4.2.Bewijswaardering subsidiair ten laste gelegde
Standpunt verdedigingDe verdediging heeft vrijspraak bepleit van het subsidiair ten laste gelegde, omdat niet kan worden bewezen dat de verdachte het opzet heeft gehad om de verkeersregels in ernstige mate te schenden.
Is het rijgedrag van de verdachte zodanig geweest dat er sprake is van overtreding van artikel 5a Wegenverkeerswet (WVW)?
De rechtbank moet beoordelen of de verdachte (a) de verkeersregels heeft geschonden,
( b) of zij dat in ernstige mate heeft gedaan, (c) of zij dat opzettelijk heeft gedaan en
( d) of daardoor gevaar voor zwaar lichamelijk letsel of het leven van anderen te duchten was.
a.

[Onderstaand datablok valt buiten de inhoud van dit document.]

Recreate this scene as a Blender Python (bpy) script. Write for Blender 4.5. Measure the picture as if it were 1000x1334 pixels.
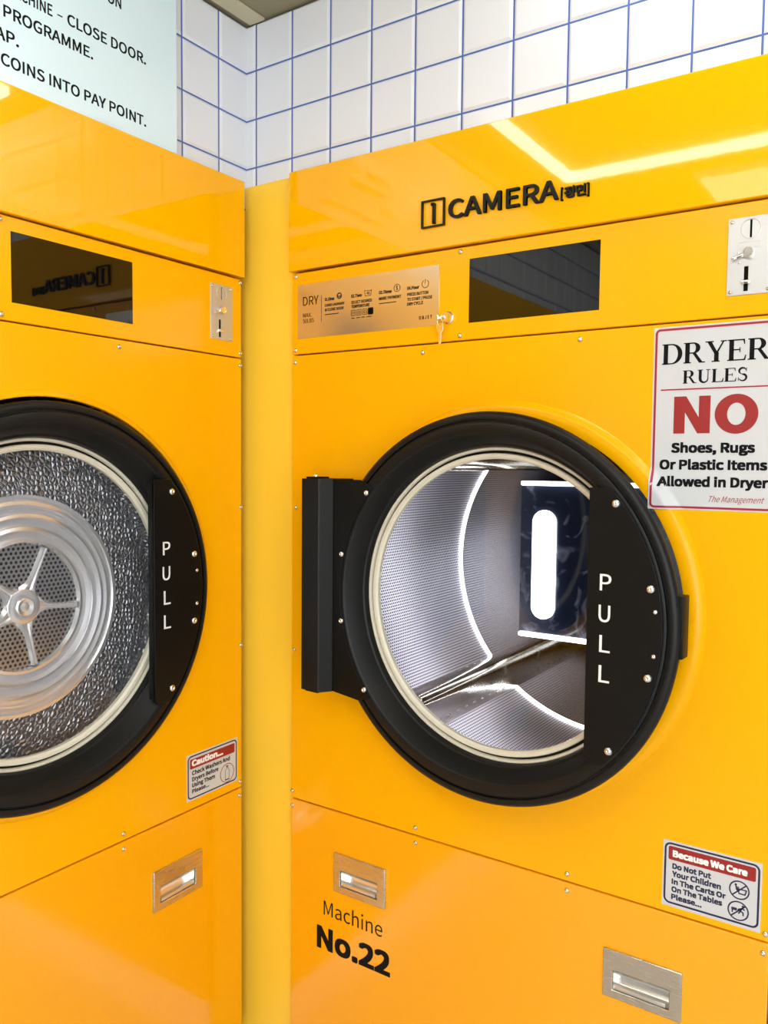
import bpy, bmesh, math, random
from mathutils import Vector, Matrix
R = math.radians; PI = math.pi
for o in list(bpy.data.objects): bpy.data.objects.remove(o)
S = bpy.context.scene; C = S.collection

# ------------------------------------------------------------------ camera
cam_d = bpy.data.cameras.new('camera'); cam = bpy.data.objects.new('camera', cam_d); C.objects.link(cam)
cam_d.sensor_fit = 'HORIZONTAL'; cam_d.sensor_width = 36; cam_d.lens = 38.21; cam_d.clip_start = .02
rt = Vector((0.8300536, 0.5576090, 0.0091222)); up = Vector((-0.0403498, 0.0437340, 0.9982280)); bk = Vector((0.5562220, -0.8289509, 0.0588010))
M4 = Matrix((rt, up, bk)).transposed().to_4x4(); M4.translation = Vector((1.323, -1.4, 1.5))
cam.matrix_world = M4; S.camera = cam
# ------------------------------------------------------------------ exposure, world
S.view_settings.view_transform = 'Standard'; S.view_settings.look = 'None'
S.view_settings.exposure = 0.0; S.view_settings.gamma = 1; S.view_settings.use_curve_mapping = False
W = bpy.data.worlds.new('world'); S.world = W; W.use_nodes = True
W.node_tree.nodes['Background'].inputs[0].default_value = (.9, .95, 1, 1); W.node_tree.nodes['Background'].inputs[1].default_value = .3
LED_LOOP, LED_FILL, LED_PANEL_NEAR = 17.0, 5.5, 5.0       # lamp radiances
FILL_BACK, FILL_SIDE = 4.0, 3.0                              # glow of the unseen windows added as fill light
DRUM_RING, DRUM_PILL, DRUM_BAR = 14.0, 3.5, 4.0

# ------------------------------------------------------------------ materials
def mat(name, col, rough=.4, metal=0.0, spec=.5, emit=None, bump=None, coat=0.0, tint=(1, .985, .95)):
    m = bpy.data.materials.new(name); m.use_nodes = True; nt = m.node_tree; b = nt.nodes['Principled BSDF']
    b.inputs['Base Color'].default_value = (*col, 1); b.inputs['Roughness'].default_value = rough
    b.inputs['Metallic'].default_value = metal; b.inputs['Specular IOR Level'].default_value = spec
    if coat: b.inputs['Coat Weight'].default_value = coat; b.inputs['Coat Roughness'].default_value = .04
    if emit is not None:
        b.inputs['Emission Color'].default_value = (*tint, 1); b.inputs['Emission Strength'].default_value = emit
    if bump:
        sc, st, di = bump
        t = nt.nodes.new('ShaderNodeTexCoord'); n = nt.nodes.new('ShaderNodeTexNoise'); n.inputs['Scale'].default_value = sc; n.inputs['Detail'].default_value = 3
        u = nt.nodes.new('ShaderNodeBump'); u.inputs['Strength'].default_value = st; u.inputs['Distance'].default_value = di
        nt.links.new(t.outputs['Object'], n.inputs['Vector']); nt.links.new(n.outputs['Fac'], u.inputs['Height']); nt.links.new(u.outputs['Normal'], b.inputs['Normal'])
    return m
def rough_noise(m, scale, lo, hi, stretch=(1, 1, 1)):
    nt = m.node_tree; b = nt.nodes['Principled BSDF']
    t = nt.nodes.new('ShaderNodeTexCoord'); mp = nt.nodes.new('ShaderNodeMapping'); mp.inputs['Scale'].default_value = stretch
    n = nt.nodes.new('ShaderNodeTexNoise'); n.inputs['Scale'].default_value = scale; n.inputs['Detail'].default_value = 5
    r = nt.nodes.new('ShaderNodeMapRange'); r.inputs[1].default_value = .35; r.inputs[2].default_value = .7; r.inputs[3].default_value = lo; r.inputs[4].default_value = hi
    nt.links.new(t.outputs['Object'], mp.inputs[0]); nt.links.new(mp.outputs[0], n.inputs['Vector']); nt.links.new(n.outputs['Fac'], r.inputs[0]); nt.links.new(r.outputs[0], b.inputs['Roughness'])
    return m
def mth(nt, op, a, b=None):
    n = nt.nodes.new('ShaderNodeMath'); n.operation = op
    for i, v in enumerate((a, b)):
        if v is None: continue
        if isinstance(v, (int, float)): n.inputs[i].default_value = v
        else: nt.links.new(v, n.inputs[i])
    return n.outputs[0]
def hexdots(nt, u, v, pitch):
    "distance to the nearest hole of a staggered grid, in units of the pitch"
    u = mth(nt, 'DIVIDE', u, pitch); v = mth(nt, 'DIVIDE', v, pitch)
    def grid(du):
        a = mth(nt, 'SUBTRACT', mth(nt, 'FRACT', mth(nt, 'ADD', u, du + 100)), .5)
        b = mth(nt, 'MULTIPLY', mth(nt, 'SUBTRACT', mth(nt, 'FRACT', mth(nt, 'ADD', mth(nt, 'DIVIDE', v, 1.732), du + 100)), .5), 1.732)
        return mth(nt, 'SQRT', mth(nt, 'ADD', mth(nt, 'MULTIPLY', a, a), mth(nt, 'MULTIPLY', b, b)))
    return mth(nt, 'MINIMUM', grid(0), grid(.5))

M = {}
M['paint'] = mat('yellow_gloss_paint', (.97, .475, .0), .035, spec=.40, bump=(60, .02, .001))
M['panel'] = mat('yellow_panel_paint', (.97, .455, .0), .22, spec=.28, bump=(60, .03, .001))
M['lower'] = mat('yellow_lower_panel_paint', (.97, .425, .0), .12, spec=.8, bump=(60, .02, .001))
M['filler'] = mat('yellow_satin_brightened', (1.0, .655, .045), .42, spec=.4)  # lighter yellow base stands in for white light the panel reflects
M['black'] = mat('black_satin_moulding', (.006, .0065, .0065), .42, spec=.28, bump=(400, .08, .0005))
M['plate'] = mat('black_powder_coat', (.004, .004, .0035), .45, spec=.2)
M['ink'] = mat('black_vinyl', (.005, .005, .006), .5, spec=.12)
M['logo'] = mat('charcoal_acrylic', (.008, .009, .0085), .5, spec=.2)
M['navy'] = mat('navy_print', (.012, .014, .06), .5)
M['red'] = mat('red_print', (.31, .013, .012), .45)
M['crimson'] = mat('crimson_border_print', (.36, .006, .03), .45)
M['white'] = mat('white_sign_vinyl', (.60, .62, .635), .35)
M['lettering'] = mat('white_lettering', (.9, .9, .88), .5)
M['cream'] = mat('cream_silicone_seal', (.74, .70, .56), .45)
M['steel'] = rough_noise(mat('brushed_stainless', (.66, .64, .58), .25, 1.0), 30, .23, .29, (1, 1, 12))
M['nickel'] = rough_noise(mat('satin_nickel_plate', (.66, .61, .50), .25, 1.0), 2, .24, .28)
M['cast'] = mat('cast_zinc', (.62, .62, .61), .42, .7, bump=(300, .12, .0006))
M['chrome'] = mat('chrome', (.82, .80, .76), .14, 1.0)
M['pocket'] = mat('satin_pull_pocket', (.76, .75, .70), .25, .88)
M['screw'] = mat('screw_steel', (.72, .66, .52), .22, 1.0)
M['void'] = mat('dark_void', (.004, .004, .004), .8, spec=.1)
M['display'] = mat('black_glass', (.003, .003, .003), .02, spec=.55)
M['mirror'] = rough_noise(mat('dark_mirror_glass', (.025, .038, .085), .05, 0, spec=1.0), 9, .02, .2)
M['cabinet'] = mat('cabinet_sheet', (.55, .2, .004), .5)
M['polish'] = rough_noise(mat('polished_steel', (.25, .245, .24), .1, 1.0), 7, .05, .14)
M['baffle'] = rough_noise(mat('baffle_steel', (.70, .69, .66), .12, 1.0), 12, .12, .28)
M['sign_blue'] = mat('pale_blue_acrylic', (.72, .90, .97), .22)
M['tile'] = mat('white_glazed_tile', (.77, .80, .85), .2)
M['grout'] = mat('blue_grout', (.06, .13, .40), .6)
M['plaster'] = mat('grey_plaster', (.16, .16, .16), .8)
M['fill_back'] = mat('fill_window_glow', (.8, .8, .8), .5, emit=FILL_BACK, tint=(.93, .97, 1))
M['fill_side'] = mat('fill_window_glow_side', (.8, .8, .8), .5, emit=FILL_SIDE, tint=(.93, .97, 1))
M['kick'] = mat('white_kick_panel', (.92, .90, .86), .35)
M['ceil'] = mat('raw_ceiling_board', (.30, .27, .17), .8, bump=(12, .3, .01))
M['batten'] = mat('pale_timber_batten', (.60, .55, .38), .7, bump=(30, .3, .004))
M['floor'] = rough_noise(mat('pale_floor', (.55, .52, .48), .3), 4, .22, .4)
M['loop'] = mat('led_diffuser', (.9, .9, .9), .5, emit=LED_LOOP)
M['lamp'] = mat('fill_panel_diffuser', (.9, .9, .9), .5, emit=LED_FILL)
M['lamp_near'] = mat('ceiling_panel_diffuser_soft', (.9, .9, .9), .5, emit=LED_PANEL_NEAR)
M['ring'] = mat('led_ring_diffuser', (.9, .9, .9), .5, emit=DRUM_RING)
M['pill'] = mat('led_pill_diffuser', (.9, .9, .9), .5, emit=DRUM_PILL)
M['bar'] = mat('led_bar_diffuser', (.9, .9, .9), .5, emit=DRUM_BAR)
nt = M['mirror'].node_tree; b = nt.nodes['Principled BSDF']       # finger marks and dust
t = nt.nodes.new('ShaderNodeTexCoord'); n1 = nt.nodes.new('ShaderNodeTexNoise'); n1.inputs['Scale'].default_value = 16; n1.inputs['Detail'].default_value = 8; n1.inputs['Distortion'].default_value = 1.5
rr = nt.nodes.new('ShaderNodeValToRGB'); rr.color_ramp.elements[0].position = .56; rr.color_ramp.elements[0].color = (.020, .030, .062, 1); rr.color_ramp.elements[1].position = .78; rr.color_ramp.elements[1].color = (.30, .33, .44, 1)
nt.links.new(t.outputs['Object'], n1.inputs['Vector']); nt.links.new(n1.outputs['Fac'], rr.inputs[0]); nt.links.new(rr.outputs[0], b.inputs['Base Color'])
# door glass: thin clear pane, Fresnel reflection over clear transmission
g = bpy.data.materials.new('clear_door_glass'); g.use_nodes = True; nt = g.node_tree; nt.nodes.clear()
out = nt.nodes.new('ShaderNodeOutputMaterial'); mx = nt.nodes.new('ShaderNodeMixShader'); tr = nt.nodes.new('ShaderNodeBsdfTransparent'); gl = nt.nodes.new('ShaderNodeBsdfGlossy'); fr = nt.nodes.new('ShaderNodeFresnel')
tr.inputs[0].default_value = (.97, .98, .98, 1); gl.inputs['Roughness'].default_value = .02; fr.inputs[0].default_value = 1.45
ge = nt.nodes.new('ShaderNodeNewGeometry'); mr = nt.nodes.new('ShaderNodeMapRange'); mr.inputs[3].default_value = 1.45; mr.inputs[4].default_value = 1 / 1.45   # same thin-pane reflectance from both faces
nt.links.new(ge.outputs['Backfacing'], mr.inputs[0]); nt.links.new(mr.outputs[0], fr.inputs[0]); nt.links.new(fr.outputs[0], mx.inputs[0]); nt.links.new(tr.outputs[0], mx.inputs[1]); nt.links.new(gl.outputs[0], mx.inputs[2]); nt.links.new(mx.outputs[0], out.inputs[0])
M['glass'] = g
# perforated drum sheet: staggered round holes, pattern laid along the cylinder
def perforated(name, r, pitch, hole, col, rough):
    m = mat(name, col, rough, 1.0); nt = m.node_tree; b = nt.nodes['Principled BSDF']
    t = nt.nodes.new('ShaderNodeTexCoord'); s = nt.nodes.new('ShaderNodeSeparateXYZ'); nt.links.new(t.outputs['Object'], s.inputs[0])
    rows = round(2 * PI * r / (pitch * 1.732)); ang = mth(nt, 'MULTIPLY', mth(nt, 'ARCTAN2', s.outputs['Z'], s.outputs['X']), rows * pitch * 1.732 / (2 * PI))
    d = hexdots(nt, s.outputs['Y'], ang, pitch); k = mth(nt, 'LESS_THAN', d, hole)
    mc = nt.nodes.new('ShaderNodeMix'); mc.data_type = 'RGBA'; mc.inputs['A'].default_value = (*col, 1); mc.inputs['B'].default_value = (.006, .004, .03, 1)
    nt.links.new(k, mc.inputs['Factor']); nt.links.new(mc.outputs['Result'], b.inputs['Base Color'])
    nt.links.new(mth(nt, 'SUBTRACT', 1.0, k), b.inputs['Metallic'])
    return m
M['perf'] = perforated('perforated_steel', .43, .0082, .345, (.82, .80, .97), .33)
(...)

De verkeersregels
Op basis van de bewijsmiddelen staat vast dat de verdachte de verkeersregels in zeer ernstige mate heeft geschonden door met haar auto met een snelheid van 79 km per uur op een kruising door het rode licht te rijden, terwijl de ter plaatse maximum toegestane snelheid (ten hoogste) 50 km per uur was en het stoplicht al 0,96 seconden op rood stond. De verdachte is vervolgens met haar auto in botsing gekomen met een op die kruising overstekende auto, die (wel) groen licht had en (dus) voorrang had.
b. In ernstige mate
Artikel 5a WVW heeft betrekking op ernstig
verkeersgevaarlijkgedrag. In deze zaak heeft de verdachte verschillende voor de verkeersveiligheid zeer belangrijke verkeersregels in zeer ernstige mate en deels in onderlinge samenhang geschonden. Daarbij heeft de rechtbank meegewogen dat eerder het stoplicht enige tijd op geel heeft gestaan, hetgeen betekent: stoppen als dat op een verkeersveilige manier kan. Het verkeersgedrag van de verdachte heeft rechtstreeks en voorzienbaar tot een zeer gevaarlijke (verkeers)situatie geleid.
c. Opzettelijk
De verdachte heeft deze verkeersregels opzettelijk geschonden. Het gas geven en door rood rijden zijn in dit geval immers bewuste, wilsgerichte handelingen van de verdachte, waarbij deze handelingen hebben geleid tot de beschreven verkeersgevaarlijke situatie. Het verweer van de raadsvrouw wordt op basis hiervan verworpen.
d. Gevaar te duchten
Om vast te stellen dat gevaar voor zwaar lichamelijk letsel of het leven van anderen te duchten was, moet het gevaar ten tijde van het handelen naar algemene ervaringsregels reëel voorzienbaar zijn geweest. In zijn algemeenheid is het voor ieder normaal mens, en dus ook voor de verdachte, voorzienbaar dat door haar rijgedrag op een druk kruispunt midden in het centrum van Rotterdam een zeer gevaarlijke verkeersituatie kon ontstaan. Door het rijgedrag van de verdachte had een nog ernstiger verkeersongeval kunnen ontstaan, met als gevolg dodelijk of zeer ernstig letsel voor medeweggebruikers en inzittenden in de auto van verdachte.
Conclusie
De rechtbank acht op grond van het bovenstaande wettig en overtuigend bewezen dat de verdachte heeft gehandeld in strijd met artikel 5a WVW.